My vet and I both thought she was younger than the breeder claimed, which is sadly quite typical — they like to sell them as soon as possible, whether or not the babies are ready to leave their mothers, so they can get on with breeding the next batch of profits.

If I sound angry at this breeder, I am. Not only because of that, but also because Smorky had a large lump on her stomach: an umbilical hernia. He told the buyers (whom he charged £600!) that it was normal and would go away by itself. For that reason, it’s kind of lucky the landlord kicked her out, because poor Smorks was walking around with part of her intestines outside her body, risking severe injury, and her owners wouldn’t have known to get anything done about it.

See the lump?

Poor baby.

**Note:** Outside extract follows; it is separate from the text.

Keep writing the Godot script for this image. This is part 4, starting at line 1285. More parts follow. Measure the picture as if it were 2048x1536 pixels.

I was so freaked out every time she played or ran around, thinking she’d cause a catastrophic injury before she was big enough to have the operation to fix it.

For safety reasons, we had to wait until she was over a kilogram before she could be put under for the op, and it felt like forever! Especially because she instantly bonded with Smol Paul, and their rambunctious play sessions scared the heck out of me.

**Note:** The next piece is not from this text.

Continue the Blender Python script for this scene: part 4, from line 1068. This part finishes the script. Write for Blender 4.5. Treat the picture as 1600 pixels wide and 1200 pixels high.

Eventually, she was finally big enough, and as luck would have it, my lovely vets could do Smol Paul’s smol balls (neutering!) at the same time. Which meant they’d both have to take it easy as they recovered, right?

Ha ha, no chance.

Thankfully, the operation went perfectly, and Smorky is now perfectly healthy and indistinguishable from any other (fearless, bonkers) kitten.

The original plan was to rehome her once she was all healed up and healthy, because her mankiness was only temporary and I could take in another kitty with a more permanent issue, like my golden oldies.

However, she’s bonded so closely with Smol Paul that I can’t bear to split them, so it looks like Smorky (named after a sign I saw in Japan that said ‘Smorking Room’) is here to stay. 

Smol and Smorks — the trouble twins!

You know, I think she likes it here.